Friday, March 18, 2011
Be Stronger.
It's FRIDAY!! No. This is not about Rebecca Black. Another long day today. Interview for executive board position. Interview in Katipunan.
I thought I would never say this but I'm maturing. BIG TIME. This year, I got to stop and think, who am I? That 3 word question is so hard to answer. This days I'm just really trying to figure things out. Or get more confused and frustrated than ever. I'm the type of person who's always thinking a lot. But this time, my thinking has depth. It's on a search for answer. I remember, I'm in the car with my dad. He was asking this question about how will he die. That what's the purpose of life here on earth and why do we have to die?

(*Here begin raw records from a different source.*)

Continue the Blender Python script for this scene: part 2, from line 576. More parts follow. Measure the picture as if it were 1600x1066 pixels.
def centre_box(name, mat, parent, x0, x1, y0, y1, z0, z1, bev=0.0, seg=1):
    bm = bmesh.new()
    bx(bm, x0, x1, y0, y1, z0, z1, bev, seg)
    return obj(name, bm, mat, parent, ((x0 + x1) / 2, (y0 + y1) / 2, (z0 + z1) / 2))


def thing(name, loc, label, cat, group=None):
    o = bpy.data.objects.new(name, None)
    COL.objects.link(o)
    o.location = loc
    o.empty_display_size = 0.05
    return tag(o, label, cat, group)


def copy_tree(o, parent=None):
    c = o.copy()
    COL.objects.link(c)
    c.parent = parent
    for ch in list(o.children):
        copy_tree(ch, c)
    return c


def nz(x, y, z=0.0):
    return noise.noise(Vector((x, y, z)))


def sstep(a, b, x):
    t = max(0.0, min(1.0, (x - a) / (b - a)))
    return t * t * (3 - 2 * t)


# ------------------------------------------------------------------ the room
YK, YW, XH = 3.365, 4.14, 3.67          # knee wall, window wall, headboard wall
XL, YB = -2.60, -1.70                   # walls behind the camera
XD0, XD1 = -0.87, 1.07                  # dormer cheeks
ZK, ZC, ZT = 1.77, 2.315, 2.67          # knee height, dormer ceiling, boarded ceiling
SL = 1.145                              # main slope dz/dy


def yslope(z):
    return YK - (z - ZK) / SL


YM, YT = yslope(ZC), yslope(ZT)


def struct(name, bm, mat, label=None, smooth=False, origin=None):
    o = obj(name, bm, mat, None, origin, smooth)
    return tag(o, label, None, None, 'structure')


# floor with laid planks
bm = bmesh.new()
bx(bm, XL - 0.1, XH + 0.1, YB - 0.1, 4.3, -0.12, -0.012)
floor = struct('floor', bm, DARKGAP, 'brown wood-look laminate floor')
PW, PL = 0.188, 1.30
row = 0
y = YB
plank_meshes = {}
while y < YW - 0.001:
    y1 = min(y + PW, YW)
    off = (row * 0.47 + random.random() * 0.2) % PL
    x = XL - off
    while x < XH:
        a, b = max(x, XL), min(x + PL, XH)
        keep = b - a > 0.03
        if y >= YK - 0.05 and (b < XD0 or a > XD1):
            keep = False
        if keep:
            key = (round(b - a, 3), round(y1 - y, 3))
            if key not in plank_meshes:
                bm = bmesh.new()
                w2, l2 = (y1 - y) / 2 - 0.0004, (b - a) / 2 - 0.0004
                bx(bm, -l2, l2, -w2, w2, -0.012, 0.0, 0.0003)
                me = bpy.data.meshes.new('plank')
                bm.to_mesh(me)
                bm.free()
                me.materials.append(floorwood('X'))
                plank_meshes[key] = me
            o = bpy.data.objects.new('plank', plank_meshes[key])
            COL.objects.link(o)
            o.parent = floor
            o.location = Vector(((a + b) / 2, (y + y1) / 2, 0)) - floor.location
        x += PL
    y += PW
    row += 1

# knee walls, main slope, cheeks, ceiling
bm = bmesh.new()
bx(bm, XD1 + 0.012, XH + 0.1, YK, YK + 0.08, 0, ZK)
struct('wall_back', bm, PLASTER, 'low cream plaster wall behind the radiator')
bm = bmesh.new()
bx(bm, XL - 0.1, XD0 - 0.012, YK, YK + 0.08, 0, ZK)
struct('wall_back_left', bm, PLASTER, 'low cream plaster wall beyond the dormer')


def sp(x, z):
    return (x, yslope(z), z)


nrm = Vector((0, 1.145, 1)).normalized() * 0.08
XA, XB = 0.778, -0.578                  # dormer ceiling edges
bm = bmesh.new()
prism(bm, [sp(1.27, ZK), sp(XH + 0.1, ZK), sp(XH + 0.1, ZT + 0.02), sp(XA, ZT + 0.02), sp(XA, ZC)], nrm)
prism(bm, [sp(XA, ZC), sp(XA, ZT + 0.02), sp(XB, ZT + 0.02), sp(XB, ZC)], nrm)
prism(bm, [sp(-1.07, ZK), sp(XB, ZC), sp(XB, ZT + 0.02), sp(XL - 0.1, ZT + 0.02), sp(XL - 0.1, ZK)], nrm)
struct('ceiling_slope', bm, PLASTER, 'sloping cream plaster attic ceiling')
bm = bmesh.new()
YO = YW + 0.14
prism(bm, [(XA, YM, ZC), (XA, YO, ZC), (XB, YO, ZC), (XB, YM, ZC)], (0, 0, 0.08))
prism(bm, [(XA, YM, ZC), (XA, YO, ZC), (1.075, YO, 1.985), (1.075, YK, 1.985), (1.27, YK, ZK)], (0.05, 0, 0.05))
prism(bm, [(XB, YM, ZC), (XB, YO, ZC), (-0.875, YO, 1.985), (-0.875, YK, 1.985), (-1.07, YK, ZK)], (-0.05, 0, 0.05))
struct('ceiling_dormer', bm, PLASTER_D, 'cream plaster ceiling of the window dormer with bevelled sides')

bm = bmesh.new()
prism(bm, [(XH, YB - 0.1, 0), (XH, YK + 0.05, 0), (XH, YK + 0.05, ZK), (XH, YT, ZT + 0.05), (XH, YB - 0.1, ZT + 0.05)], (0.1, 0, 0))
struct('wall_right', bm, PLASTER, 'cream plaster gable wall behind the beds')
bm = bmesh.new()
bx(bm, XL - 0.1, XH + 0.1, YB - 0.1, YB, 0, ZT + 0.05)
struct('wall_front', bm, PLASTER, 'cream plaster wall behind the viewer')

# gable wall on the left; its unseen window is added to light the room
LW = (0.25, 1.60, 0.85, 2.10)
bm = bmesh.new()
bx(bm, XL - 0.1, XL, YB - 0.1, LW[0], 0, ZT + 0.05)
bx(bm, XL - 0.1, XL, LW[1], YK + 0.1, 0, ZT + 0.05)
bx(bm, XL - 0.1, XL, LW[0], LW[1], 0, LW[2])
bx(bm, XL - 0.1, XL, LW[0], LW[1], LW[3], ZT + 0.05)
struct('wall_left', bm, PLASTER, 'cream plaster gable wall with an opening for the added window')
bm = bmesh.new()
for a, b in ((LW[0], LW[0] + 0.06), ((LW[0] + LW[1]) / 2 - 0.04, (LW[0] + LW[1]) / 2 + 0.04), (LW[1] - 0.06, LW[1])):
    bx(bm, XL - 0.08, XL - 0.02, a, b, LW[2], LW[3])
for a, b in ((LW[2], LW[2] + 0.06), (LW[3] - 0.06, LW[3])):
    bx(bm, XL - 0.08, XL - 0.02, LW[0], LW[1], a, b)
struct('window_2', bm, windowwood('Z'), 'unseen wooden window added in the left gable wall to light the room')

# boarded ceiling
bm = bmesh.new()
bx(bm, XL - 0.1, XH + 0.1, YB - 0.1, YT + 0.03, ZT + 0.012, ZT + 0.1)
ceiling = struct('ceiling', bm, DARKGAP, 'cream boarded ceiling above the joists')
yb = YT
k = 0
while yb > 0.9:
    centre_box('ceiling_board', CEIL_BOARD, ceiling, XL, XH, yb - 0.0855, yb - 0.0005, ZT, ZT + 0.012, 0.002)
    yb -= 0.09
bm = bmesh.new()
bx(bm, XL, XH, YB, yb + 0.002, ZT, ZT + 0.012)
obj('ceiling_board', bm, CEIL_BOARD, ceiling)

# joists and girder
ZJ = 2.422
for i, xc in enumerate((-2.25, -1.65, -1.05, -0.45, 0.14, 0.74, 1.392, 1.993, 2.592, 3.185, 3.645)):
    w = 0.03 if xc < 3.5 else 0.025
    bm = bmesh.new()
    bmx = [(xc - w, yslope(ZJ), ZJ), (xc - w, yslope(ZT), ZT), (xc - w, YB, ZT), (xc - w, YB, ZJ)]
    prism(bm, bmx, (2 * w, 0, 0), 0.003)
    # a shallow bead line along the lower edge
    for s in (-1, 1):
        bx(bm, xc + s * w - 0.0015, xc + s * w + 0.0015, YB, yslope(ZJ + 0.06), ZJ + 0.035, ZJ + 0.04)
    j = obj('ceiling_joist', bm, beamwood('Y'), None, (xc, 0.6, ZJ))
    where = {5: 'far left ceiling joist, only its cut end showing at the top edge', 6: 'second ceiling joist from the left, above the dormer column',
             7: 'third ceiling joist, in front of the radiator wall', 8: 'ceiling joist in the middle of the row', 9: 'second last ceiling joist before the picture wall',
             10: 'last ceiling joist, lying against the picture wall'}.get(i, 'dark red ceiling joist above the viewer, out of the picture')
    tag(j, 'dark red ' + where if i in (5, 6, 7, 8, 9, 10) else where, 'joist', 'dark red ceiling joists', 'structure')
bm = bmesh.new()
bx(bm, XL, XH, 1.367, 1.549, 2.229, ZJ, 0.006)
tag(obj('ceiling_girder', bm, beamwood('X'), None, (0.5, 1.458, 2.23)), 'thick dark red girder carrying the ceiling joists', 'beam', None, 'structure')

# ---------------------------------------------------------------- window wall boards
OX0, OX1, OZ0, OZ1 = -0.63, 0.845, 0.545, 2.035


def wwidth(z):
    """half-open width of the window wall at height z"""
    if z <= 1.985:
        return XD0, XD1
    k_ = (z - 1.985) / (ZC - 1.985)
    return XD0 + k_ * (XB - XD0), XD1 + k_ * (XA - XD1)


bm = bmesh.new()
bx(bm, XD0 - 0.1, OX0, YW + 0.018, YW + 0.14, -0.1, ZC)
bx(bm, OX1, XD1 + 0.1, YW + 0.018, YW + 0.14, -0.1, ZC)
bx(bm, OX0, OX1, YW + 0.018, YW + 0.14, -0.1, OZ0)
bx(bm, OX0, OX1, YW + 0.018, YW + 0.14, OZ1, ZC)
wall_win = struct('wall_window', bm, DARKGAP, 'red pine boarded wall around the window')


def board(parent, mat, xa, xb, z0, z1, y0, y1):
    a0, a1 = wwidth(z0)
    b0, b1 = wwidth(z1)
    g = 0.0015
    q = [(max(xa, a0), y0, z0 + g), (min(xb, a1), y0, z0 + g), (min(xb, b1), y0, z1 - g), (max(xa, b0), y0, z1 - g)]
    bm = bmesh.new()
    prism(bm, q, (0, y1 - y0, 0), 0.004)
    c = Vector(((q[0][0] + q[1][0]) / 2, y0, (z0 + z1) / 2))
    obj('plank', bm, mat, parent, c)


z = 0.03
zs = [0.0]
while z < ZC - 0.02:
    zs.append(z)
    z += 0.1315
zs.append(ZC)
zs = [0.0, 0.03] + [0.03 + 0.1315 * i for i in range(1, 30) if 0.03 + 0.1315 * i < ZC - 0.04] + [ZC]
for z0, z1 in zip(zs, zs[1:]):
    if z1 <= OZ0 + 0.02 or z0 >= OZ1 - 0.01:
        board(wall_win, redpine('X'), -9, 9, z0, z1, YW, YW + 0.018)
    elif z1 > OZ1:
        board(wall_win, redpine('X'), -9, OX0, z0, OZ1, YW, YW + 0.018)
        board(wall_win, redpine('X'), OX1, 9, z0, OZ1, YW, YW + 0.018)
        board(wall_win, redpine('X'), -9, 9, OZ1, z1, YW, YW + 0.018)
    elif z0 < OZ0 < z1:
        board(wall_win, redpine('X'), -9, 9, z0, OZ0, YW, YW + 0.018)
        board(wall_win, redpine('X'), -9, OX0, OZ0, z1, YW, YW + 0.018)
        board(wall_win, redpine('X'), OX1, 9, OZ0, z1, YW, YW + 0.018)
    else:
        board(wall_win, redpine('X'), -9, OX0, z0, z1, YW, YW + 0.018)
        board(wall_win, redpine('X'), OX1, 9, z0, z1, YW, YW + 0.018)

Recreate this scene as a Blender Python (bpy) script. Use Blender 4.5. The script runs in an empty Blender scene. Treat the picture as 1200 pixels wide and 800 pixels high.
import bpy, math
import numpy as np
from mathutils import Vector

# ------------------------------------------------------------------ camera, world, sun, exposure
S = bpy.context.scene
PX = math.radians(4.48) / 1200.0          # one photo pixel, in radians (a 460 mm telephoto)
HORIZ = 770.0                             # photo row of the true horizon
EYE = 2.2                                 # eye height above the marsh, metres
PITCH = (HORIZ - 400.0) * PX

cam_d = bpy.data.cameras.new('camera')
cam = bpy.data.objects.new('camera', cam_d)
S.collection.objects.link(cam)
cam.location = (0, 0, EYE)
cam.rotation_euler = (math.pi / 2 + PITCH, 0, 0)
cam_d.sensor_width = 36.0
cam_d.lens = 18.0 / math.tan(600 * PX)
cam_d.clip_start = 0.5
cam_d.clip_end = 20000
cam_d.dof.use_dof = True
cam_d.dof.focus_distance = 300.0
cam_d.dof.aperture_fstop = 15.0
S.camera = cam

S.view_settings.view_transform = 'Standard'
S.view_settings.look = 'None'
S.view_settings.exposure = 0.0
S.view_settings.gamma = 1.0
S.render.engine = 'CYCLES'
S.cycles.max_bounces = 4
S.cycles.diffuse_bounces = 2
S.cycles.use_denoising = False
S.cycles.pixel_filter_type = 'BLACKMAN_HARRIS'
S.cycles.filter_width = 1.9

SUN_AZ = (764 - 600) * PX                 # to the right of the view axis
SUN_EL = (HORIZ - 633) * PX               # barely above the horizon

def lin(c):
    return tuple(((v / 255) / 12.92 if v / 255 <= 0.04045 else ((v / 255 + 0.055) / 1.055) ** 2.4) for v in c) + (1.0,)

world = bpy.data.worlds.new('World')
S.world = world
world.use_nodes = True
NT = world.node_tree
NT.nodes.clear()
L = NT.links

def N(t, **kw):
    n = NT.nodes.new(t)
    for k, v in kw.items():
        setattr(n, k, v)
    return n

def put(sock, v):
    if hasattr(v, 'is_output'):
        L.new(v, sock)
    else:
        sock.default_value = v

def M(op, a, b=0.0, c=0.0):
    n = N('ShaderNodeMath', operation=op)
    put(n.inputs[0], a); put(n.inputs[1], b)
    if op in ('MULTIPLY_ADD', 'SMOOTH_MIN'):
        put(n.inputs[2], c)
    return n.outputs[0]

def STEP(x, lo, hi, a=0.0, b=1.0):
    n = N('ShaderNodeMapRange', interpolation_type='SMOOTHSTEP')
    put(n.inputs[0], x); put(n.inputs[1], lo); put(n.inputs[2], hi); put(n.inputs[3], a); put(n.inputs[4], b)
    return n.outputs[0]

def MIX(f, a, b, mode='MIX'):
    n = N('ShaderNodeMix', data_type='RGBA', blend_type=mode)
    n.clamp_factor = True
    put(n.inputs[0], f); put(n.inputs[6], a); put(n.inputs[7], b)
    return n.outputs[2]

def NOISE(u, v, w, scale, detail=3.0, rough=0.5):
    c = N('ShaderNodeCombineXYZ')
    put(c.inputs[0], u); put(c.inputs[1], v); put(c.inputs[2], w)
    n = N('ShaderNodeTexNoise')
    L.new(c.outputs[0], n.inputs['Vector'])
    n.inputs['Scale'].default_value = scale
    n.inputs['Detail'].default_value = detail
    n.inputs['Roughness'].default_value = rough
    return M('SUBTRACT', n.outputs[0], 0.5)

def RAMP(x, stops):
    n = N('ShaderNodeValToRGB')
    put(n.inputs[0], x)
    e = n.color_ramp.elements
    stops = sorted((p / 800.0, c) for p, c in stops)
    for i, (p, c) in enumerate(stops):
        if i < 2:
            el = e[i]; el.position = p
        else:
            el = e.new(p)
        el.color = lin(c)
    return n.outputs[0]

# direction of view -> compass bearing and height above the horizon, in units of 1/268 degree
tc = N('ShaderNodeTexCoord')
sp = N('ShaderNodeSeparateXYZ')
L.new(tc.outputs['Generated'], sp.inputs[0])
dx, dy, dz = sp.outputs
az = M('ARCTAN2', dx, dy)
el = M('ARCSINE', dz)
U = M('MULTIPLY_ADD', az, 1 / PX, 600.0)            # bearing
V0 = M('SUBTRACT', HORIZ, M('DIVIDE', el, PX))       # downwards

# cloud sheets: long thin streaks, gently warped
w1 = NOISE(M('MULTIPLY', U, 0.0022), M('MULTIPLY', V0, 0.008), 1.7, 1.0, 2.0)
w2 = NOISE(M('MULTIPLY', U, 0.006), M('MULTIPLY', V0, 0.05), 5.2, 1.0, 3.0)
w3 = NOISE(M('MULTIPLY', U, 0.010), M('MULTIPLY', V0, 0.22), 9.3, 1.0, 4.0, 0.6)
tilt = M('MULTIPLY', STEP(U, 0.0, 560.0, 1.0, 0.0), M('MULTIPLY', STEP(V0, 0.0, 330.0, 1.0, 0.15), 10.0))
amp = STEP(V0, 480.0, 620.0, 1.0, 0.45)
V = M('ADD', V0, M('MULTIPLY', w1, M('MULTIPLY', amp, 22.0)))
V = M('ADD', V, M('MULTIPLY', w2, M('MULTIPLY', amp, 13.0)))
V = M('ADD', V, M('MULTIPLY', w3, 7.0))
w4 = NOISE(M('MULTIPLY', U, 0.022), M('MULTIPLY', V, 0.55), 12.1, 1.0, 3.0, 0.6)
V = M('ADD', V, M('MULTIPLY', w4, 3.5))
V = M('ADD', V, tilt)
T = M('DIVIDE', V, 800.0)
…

It was something like that. Instead of trying to give an answer or even having that question sink in my mind, I laughed. Because I realized, I'm just in the stage where I am just trying to figure who I am. Because I don't. Another moment of realization was last night when I read the write up in my yearbook. I saw how young and shallow I was. I looked back and asked myself, that's all? I was expecting more from it. But I guess what people saw was what I like or what I was obsessing at the moment. I found it sad because the wasn't something there about my personality. It was more of what I do and not exactly who I am. Also, some of it are not relevant anymore. Like I no longer want to be remembered that way. 2 years have passed by. Change happened. I grew up. I grew up. It makes me want to go to Neverland and be with Peter Pan. But this is a good thing. A great thing actually. It was just recently that I told myself that "This year is not about achievements but self-fulfillment." Feeding my mind. My soul. My Heart. I need to warm up and give love. I've been receiving love from friends and it's time for me to give it back.
Well, I'm currently a confused person. As you can see from above, so is it.